From the listing below, extract each line containing the string "high".
____ LISTING
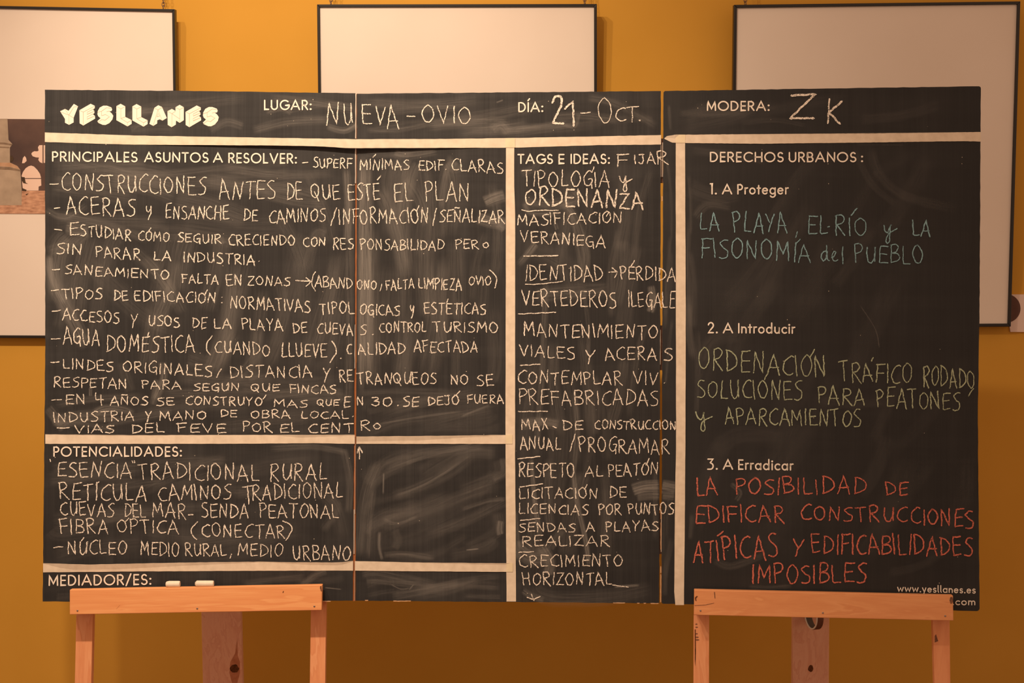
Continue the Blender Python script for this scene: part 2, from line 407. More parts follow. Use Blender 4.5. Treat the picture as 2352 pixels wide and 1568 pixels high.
________
____ LISTING
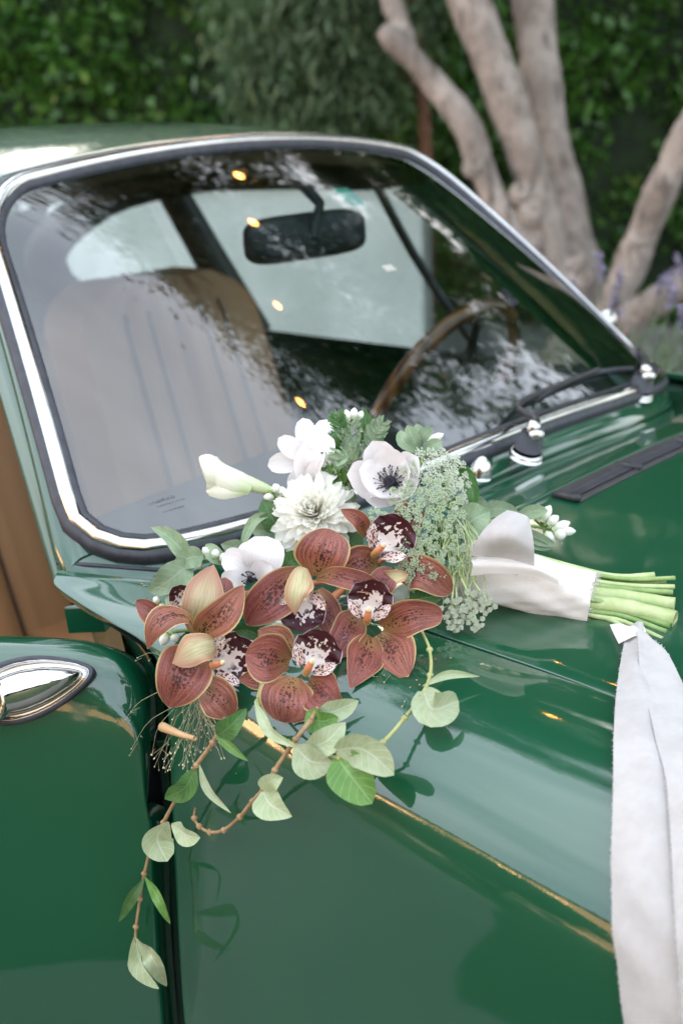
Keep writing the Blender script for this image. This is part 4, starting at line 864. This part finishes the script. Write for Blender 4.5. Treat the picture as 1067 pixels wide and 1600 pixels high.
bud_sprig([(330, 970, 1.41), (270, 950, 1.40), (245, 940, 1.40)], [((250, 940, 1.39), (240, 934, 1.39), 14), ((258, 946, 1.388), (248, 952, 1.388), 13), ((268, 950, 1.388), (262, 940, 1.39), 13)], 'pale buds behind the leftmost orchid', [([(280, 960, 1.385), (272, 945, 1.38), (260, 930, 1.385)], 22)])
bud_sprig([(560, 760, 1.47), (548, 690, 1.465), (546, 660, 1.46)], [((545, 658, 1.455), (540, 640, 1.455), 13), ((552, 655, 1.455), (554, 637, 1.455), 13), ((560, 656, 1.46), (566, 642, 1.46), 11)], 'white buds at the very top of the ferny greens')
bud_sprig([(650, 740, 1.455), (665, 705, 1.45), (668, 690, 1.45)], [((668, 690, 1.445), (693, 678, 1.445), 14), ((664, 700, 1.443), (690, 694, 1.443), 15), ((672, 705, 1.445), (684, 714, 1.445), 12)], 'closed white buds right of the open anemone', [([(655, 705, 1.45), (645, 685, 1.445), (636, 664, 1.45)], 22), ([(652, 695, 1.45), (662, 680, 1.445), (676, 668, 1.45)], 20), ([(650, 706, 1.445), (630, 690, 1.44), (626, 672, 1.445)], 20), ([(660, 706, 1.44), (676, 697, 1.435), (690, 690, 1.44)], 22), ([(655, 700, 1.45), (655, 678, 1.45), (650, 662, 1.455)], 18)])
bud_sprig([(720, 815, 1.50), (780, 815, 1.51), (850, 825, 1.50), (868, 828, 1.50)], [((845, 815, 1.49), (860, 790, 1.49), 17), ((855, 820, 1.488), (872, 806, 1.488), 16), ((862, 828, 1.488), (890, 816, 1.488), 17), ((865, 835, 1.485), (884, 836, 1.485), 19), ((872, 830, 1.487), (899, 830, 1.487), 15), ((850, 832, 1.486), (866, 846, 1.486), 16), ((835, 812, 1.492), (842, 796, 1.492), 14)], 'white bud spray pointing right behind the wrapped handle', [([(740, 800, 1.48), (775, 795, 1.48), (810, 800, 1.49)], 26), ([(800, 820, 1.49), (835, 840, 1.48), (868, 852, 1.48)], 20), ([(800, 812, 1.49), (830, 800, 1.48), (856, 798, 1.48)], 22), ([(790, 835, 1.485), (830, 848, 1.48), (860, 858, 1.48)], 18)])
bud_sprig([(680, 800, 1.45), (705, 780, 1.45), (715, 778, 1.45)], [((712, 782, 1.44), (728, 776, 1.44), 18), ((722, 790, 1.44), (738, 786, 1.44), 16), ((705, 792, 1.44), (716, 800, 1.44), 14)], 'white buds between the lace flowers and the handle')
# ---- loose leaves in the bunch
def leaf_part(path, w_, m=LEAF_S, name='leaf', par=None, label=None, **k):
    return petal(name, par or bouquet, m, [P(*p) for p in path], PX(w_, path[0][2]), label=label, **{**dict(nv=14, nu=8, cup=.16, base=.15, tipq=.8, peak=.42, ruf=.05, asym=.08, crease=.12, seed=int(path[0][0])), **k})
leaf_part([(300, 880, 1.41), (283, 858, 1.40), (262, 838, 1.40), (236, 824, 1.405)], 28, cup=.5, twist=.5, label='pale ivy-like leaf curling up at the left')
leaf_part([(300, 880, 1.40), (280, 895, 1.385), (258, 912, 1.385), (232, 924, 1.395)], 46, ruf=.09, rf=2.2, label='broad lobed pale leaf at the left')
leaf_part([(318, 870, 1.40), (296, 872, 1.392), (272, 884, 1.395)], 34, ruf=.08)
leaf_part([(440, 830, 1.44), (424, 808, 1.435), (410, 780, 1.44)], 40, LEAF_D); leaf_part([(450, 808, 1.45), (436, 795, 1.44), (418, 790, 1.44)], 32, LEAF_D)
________
____ LISTING
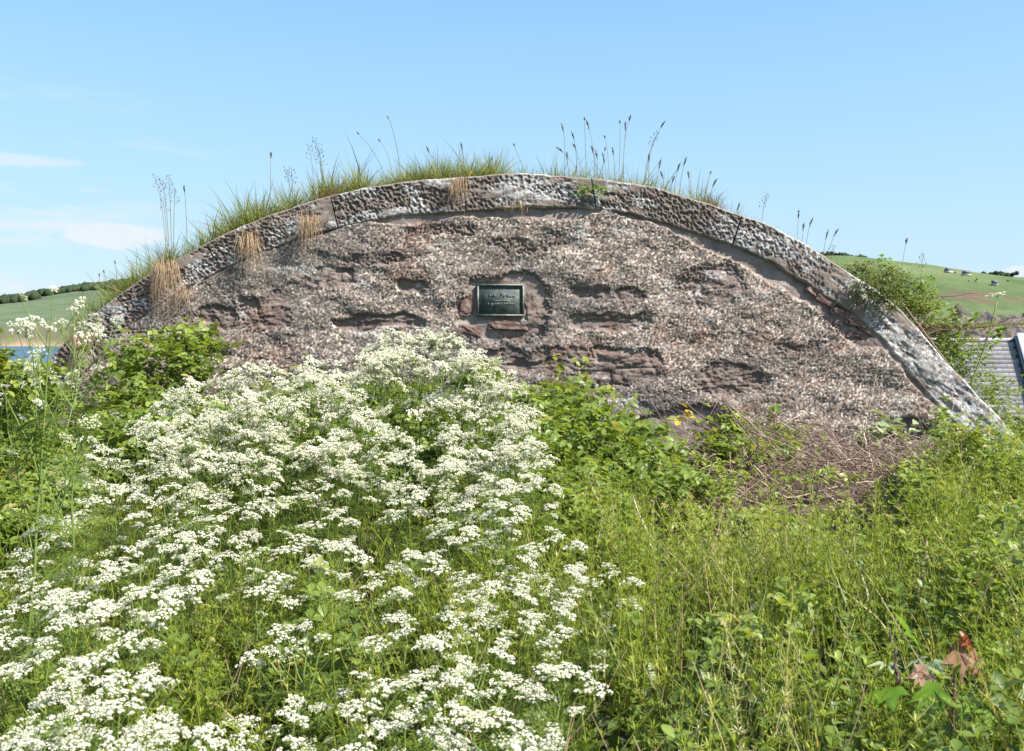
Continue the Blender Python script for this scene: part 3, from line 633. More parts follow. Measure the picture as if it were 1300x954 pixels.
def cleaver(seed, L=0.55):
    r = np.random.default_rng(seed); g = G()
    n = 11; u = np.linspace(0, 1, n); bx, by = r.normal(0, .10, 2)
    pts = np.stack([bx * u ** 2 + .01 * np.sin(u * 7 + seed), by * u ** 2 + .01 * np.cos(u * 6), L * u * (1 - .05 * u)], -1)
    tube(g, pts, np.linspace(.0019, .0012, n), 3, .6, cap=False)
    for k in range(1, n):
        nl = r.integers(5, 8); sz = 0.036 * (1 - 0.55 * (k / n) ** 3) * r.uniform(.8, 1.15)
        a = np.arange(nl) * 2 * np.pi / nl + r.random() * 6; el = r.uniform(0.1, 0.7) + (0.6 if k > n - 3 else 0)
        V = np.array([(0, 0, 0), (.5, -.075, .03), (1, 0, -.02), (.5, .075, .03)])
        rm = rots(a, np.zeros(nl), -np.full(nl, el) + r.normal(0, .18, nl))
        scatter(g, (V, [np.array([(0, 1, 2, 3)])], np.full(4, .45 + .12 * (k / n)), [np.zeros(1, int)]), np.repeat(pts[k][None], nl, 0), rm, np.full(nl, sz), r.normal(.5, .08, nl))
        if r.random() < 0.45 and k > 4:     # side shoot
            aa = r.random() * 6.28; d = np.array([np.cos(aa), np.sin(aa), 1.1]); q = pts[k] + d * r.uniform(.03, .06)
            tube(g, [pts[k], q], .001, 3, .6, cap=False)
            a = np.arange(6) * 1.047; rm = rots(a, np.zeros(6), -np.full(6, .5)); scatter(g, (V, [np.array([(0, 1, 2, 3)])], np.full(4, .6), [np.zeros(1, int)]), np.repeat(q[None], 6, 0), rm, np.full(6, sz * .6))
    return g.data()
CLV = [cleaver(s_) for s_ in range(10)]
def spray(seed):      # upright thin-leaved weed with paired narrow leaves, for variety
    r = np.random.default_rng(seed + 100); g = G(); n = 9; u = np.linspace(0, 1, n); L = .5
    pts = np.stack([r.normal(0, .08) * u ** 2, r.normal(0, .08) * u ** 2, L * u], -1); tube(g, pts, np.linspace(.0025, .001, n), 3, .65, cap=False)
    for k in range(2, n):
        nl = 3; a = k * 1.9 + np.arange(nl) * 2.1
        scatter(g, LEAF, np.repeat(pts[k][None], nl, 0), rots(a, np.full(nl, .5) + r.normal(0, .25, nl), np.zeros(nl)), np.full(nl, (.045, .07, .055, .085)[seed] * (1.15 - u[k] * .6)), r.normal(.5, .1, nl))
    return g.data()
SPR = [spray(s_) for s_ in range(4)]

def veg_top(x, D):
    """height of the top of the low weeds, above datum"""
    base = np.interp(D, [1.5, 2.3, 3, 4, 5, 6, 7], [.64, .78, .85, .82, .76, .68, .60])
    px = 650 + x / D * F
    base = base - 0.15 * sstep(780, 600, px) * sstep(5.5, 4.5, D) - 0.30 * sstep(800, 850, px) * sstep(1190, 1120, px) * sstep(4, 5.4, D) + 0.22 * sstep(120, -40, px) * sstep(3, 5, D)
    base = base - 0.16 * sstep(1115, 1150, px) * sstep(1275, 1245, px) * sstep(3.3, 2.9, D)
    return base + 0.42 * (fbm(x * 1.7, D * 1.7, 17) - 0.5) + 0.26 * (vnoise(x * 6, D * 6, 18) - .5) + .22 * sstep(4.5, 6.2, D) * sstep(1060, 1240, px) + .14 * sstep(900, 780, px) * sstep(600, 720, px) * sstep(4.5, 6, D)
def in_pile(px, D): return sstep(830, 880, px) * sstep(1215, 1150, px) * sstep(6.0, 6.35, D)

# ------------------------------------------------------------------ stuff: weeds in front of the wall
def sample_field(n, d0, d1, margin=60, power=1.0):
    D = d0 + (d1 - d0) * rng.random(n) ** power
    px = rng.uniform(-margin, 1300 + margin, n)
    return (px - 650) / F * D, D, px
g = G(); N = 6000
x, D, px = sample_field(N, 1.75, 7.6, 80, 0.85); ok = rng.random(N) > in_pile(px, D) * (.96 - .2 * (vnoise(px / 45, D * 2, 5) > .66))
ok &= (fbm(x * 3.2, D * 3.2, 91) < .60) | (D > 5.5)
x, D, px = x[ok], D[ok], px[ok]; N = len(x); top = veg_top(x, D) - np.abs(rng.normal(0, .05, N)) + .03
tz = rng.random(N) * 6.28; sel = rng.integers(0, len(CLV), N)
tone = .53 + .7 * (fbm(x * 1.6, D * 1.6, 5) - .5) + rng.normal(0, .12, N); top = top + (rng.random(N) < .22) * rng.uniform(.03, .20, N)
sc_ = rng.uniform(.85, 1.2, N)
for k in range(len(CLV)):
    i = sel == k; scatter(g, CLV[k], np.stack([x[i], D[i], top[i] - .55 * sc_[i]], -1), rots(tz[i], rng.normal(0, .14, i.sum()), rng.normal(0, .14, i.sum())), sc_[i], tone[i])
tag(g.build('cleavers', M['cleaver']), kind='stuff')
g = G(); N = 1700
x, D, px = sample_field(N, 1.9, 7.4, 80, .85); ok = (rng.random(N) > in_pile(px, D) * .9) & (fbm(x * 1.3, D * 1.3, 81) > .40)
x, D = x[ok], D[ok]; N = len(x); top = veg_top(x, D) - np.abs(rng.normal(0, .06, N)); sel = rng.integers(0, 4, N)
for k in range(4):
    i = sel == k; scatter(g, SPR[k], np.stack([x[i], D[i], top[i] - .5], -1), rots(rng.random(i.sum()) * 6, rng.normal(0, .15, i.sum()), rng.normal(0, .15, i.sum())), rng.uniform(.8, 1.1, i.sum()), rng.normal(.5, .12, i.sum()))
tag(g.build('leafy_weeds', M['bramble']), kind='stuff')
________
◆ **SOLUTION BELOW**
Continue the Blender Python script for this scene: part 2, from line 407. More parts follow. Use Blender 4.5. Treat the picture as 2352 pixels wide and 1568 pixels high.
Keep writing the Blender script for this image. This is part 4, starting at line 864. This part finishes the script. Write for Blender 4.5. Treat the picture as 1067 pixels wide and 1600 pixels high.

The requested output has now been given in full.